I did operate all those models, touched them. And an old 1930s model that was very old, with welded parts; quick and had a huge bite on the paper.

This is an old thread, but thought I’d throw in a comment as I have (what I believe to be) a 1953 model 10x15 windmill, serial number 47725N. I don’t know what the ‘N’ suffix indicates, but given all instruction plates on the press are in German, I suspect this was imported to Canada and not made for the North American market.
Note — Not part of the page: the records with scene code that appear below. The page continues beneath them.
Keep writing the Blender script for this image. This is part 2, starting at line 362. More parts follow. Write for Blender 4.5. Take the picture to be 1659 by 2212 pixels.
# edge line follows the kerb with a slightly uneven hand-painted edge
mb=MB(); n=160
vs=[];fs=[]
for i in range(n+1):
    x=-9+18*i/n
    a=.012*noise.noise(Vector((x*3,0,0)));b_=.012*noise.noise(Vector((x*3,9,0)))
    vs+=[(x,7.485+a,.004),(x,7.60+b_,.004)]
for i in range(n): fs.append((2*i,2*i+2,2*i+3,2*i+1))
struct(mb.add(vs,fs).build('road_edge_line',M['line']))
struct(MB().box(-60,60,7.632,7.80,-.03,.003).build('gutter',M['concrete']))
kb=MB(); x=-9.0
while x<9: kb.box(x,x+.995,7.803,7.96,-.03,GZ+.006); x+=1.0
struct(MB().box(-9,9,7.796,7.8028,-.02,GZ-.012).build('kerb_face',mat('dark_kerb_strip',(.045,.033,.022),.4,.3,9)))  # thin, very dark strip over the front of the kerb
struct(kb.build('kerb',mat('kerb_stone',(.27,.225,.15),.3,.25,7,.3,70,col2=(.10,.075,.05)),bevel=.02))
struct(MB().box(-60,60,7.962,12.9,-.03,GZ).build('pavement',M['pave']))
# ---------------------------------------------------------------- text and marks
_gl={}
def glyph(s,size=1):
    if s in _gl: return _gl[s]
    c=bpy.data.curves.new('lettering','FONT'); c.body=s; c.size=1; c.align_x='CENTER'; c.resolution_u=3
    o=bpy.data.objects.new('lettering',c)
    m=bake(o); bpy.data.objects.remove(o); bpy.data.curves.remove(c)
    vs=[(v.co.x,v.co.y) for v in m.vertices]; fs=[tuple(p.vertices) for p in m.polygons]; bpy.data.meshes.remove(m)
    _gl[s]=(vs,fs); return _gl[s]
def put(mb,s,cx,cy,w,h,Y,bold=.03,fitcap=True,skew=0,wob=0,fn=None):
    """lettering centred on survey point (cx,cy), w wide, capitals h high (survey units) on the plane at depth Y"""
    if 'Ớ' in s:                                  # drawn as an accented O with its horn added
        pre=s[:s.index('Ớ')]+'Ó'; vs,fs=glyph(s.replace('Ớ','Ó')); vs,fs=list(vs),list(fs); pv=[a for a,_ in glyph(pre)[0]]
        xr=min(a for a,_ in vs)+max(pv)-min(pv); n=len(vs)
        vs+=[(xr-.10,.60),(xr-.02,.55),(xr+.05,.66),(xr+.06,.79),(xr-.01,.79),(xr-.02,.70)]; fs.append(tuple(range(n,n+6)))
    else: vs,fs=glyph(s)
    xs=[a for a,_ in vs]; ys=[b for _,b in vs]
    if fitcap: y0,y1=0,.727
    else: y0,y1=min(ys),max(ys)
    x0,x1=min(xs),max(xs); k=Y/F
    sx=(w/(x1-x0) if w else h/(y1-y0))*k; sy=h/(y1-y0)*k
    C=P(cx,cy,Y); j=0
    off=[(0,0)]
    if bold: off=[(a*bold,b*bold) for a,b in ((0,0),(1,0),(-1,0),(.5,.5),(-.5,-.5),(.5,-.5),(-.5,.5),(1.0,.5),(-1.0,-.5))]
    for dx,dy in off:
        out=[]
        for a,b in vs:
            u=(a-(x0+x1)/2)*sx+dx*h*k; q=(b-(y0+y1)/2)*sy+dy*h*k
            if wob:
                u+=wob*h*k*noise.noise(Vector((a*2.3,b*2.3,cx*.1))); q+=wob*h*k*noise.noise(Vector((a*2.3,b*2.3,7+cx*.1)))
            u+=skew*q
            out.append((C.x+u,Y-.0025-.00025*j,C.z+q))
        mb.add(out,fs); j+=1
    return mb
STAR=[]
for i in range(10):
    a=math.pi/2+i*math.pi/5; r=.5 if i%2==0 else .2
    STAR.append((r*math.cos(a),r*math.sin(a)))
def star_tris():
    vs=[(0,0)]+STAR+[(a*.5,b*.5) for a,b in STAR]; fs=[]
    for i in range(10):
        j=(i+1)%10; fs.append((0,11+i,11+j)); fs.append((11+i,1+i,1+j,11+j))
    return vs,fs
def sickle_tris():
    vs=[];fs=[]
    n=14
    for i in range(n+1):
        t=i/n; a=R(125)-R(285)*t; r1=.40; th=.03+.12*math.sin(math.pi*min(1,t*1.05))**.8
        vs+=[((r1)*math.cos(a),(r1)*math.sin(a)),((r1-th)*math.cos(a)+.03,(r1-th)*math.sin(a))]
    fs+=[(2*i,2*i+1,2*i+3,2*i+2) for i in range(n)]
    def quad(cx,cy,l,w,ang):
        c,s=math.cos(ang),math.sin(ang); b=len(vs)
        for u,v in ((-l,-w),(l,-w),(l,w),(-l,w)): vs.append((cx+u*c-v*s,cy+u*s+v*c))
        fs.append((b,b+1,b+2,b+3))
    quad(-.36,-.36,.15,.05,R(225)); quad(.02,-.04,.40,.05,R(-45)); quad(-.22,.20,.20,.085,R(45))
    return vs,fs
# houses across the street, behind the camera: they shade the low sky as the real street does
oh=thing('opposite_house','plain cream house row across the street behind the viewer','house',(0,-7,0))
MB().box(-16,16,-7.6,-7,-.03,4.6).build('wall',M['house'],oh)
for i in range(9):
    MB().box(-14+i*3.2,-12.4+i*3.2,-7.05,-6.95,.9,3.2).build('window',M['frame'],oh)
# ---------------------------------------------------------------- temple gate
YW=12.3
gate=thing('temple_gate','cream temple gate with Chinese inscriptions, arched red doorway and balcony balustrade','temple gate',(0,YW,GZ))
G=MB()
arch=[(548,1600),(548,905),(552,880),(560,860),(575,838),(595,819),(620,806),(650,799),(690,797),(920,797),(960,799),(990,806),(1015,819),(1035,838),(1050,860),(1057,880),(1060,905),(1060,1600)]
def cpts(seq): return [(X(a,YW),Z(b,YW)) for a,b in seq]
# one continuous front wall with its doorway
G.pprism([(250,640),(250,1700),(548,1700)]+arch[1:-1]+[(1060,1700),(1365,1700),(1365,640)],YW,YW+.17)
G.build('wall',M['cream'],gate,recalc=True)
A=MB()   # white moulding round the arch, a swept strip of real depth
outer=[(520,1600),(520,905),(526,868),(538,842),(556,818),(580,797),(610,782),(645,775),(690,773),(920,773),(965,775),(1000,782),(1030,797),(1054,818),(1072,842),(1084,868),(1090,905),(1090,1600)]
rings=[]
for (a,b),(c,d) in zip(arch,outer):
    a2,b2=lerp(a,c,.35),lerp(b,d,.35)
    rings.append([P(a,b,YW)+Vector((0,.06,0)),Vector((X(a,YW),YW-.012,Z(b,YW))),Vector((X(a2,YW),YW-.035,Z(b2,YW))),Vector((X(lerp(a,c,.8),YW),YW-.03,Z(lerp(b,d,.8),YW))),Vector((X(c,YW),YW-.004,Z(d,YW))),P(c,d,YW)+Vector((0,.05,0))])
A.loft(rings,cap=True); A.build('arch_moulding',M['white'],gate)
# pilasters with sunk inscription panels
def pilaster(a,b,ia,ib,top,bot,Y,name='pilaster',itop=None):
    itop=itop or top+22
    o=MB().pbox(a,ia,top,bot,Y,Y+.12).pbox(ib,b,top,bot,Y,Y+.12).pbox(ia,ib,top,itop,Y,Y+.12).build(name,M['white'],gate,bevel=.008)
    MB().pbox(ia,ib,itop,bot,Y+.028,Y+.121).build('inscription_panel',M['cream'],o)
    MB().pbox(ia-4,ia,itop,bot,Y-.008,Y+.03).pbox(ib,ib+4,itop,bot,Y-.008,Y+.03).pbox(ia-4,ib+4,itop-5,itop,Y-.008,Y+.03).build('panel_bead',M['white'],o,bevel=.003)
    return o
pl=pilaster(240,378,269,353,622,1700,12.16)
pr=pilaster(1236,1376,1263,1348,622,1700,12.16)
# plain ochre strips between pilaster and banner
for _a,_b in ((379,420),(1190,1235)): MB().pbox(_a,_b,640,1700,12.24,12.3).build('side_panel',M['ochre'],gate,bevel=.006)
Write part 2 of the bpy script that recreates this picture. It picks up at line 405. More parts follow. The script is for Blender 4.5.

Does anyone know what the suffix relates to? (E seems to be NA/export models, I’m told)

The rollers most certainly do not have any bearings.

I don’t know of any authoritative serial number to year mapping online, but those I have seen put this squarely as a 1953 model.


What does the serial number tell us?
Can anyone explain this?

The serial number will tell you the year of production.


I ran a ADAST GRAFOPRESS GPC windmill 10 x 15
(I think it was a 10 x 15 - it was 30 + years ago)
the whole press was of lower quality materials, for instance the feed table and back stop was made of sheet metal, easily damaged if not handle with care.
it came out of the box with a spring pulling the griper cam together (for shipping purpose) if not removed before operating it will melt down the cam.
the good things were it had a lighter chase (again easily damaged)
it was just as easy to set up as a Heidelberg,
it was more compact, less of a reach, and you could adjust the rollers while the press was running stock, a control dial just above the impression arm.
a few other thing all relating to a over all reduction of cost.
adding a couple of advances with a reduction in weight.
i have been running and repairing letterpress for 40 years, in many shops.
and I have never seen or herd of that type of press since.

I believe that roller bearings on the impression rollers didn’t come around until 1954 or 1955 in the US market. I think the bearings were part of a design change that also saw the addition of the “cardboard” feeder adjustment.

A serial number is a far more accurate means of describing a particular Windmill, especially if listing for sale.